45 Years is Andrew Haigh's long-awaited follow-up to 2011's intensely absorbing chamber drama Weekend, a quiet, character-driven masterpiece of contemporary queer cinema. In his latest, Haigh re-focuses the incomparable intimacy of Weekend—and his recently cancelled HBO dramedy Looking—to another stirring and deeply personal two-hander. In the shattering 45 Years, Berlinale acting champions Charlotte Rampling (who, by all means, needs an Oscar nomination this year) and Tom Courtenay (ditto) give two of the year's most unmissable performances as Kate and Geoff Mercer, a retired English couple whose comfy country life is irreversibly interrupted by a shocking discovery from Geoff's past that arrives within days of their 45th wedding anniversary.

From The Moody Blues to The Turtles, pop standards of the past play an evocatively prominent role in 45 Years. But none more so than The Platters' "Smoke Gets in Your Eyes,” which is sure to become synonymous with the breathtakingly extended scene that it scores, a moment of sustained and utterly galvanizing actressy power that is far too shattering to give away. Once you've actually witnessed it, there's no possible way to forget it or to prevent your mind from drifting back to it in order to work over every minute, magical shift in Rampling's extraordinarily mysterious face, a sliding mask covering a painfully open wound. The Platters' cover of "Smoke" would make for a spine-tingling listening experience in any film, but pairing it with a modern-day drama about the remnants of the past made suddenly and unbearably present is at once deceptively tough-minded and poignantly nuanced, just like the jewel of a film it's scoring. —Matthew Eng

Where to see it: IFC Center


Because what better way to end Christmas than by hanging out with Gizmo after midnight? (Just don't give him any food, of course.)…
Gremlins (1984)
Director: Joe Dante
Stars: Zach Galligan, Phoebe Cates, Hoyt Axton, Corey Feldman, Polly Holliday, Frances Lee McCain, Keye Luke, Dick Miller, Jackie Joseph

How many times can you actually watch A Christmas Story's Ralphie shoot his eye out with that Red Ryder BB gun before you want to throw a tree ornament into the TV screen? The folks at TBS clearly don't think there's a maximum number, since they program that holiday family classic 24-hours straight on Christmas Day every year. If the network's programming team had some gumption, though they'd alternate back and forth between A Christmas Story and Gremlins, that other dark family movie steeped in Christmastime imagery—except that only one of those movies includes a reverential nod to The Texas Chainsaw Massacre.

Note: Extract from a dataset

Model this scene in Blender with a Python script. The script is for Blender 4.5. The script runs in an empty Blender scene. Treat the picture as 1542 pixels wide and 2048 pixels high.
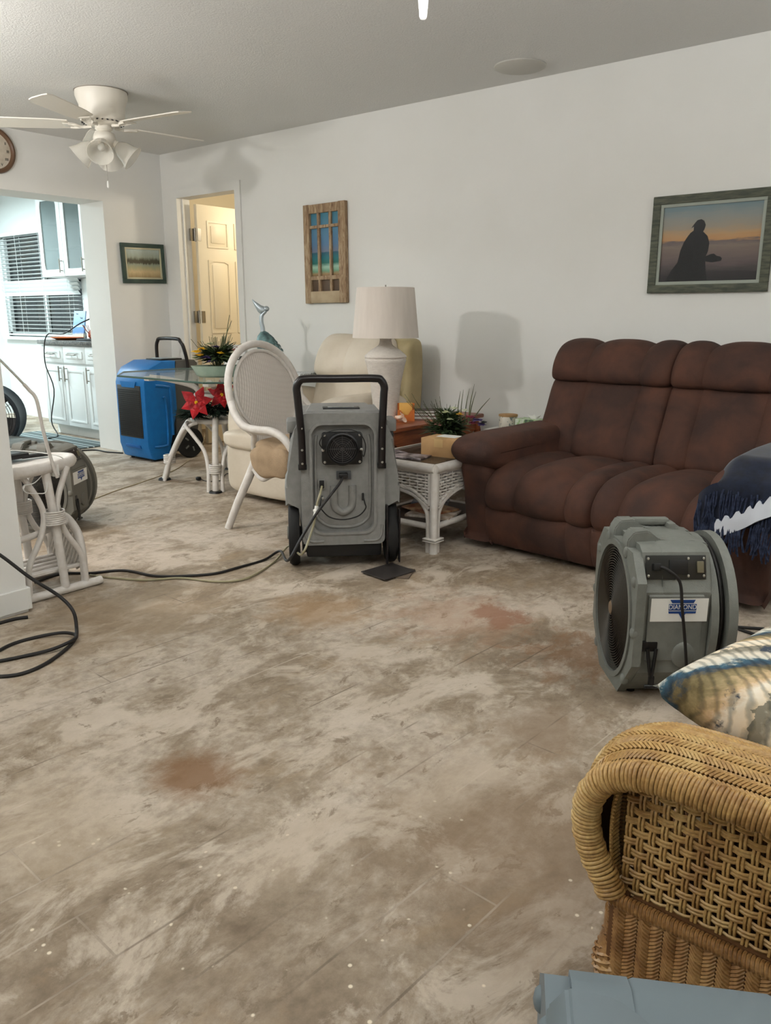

Yup, that's why TBS would never air Gremlins alongside A Christmas Story, but that's no longer a problem now that Brooklyn's Nitehawk Cinema is hosting after-midnight screenings of director Joe Dante's 1984 flick on Christmas night and the night after. Written by a young Chris Columbus, who's since directed the first two Home Alone movies and the first two Harry Potter movies, Gremlins takes place in a Norman-Rockwell-esque town where holiday traditions like caroling and home decoration are upended by an army of scaly, rambunctious, and mean-spirited creatures spawned from the goodie-two-shoes Mogwai known as Gizmo. And when they're not raising hell, the Gremlins enjoy getting sloshed inside small-town pubs. You'll never see Ralphie do that, TBS.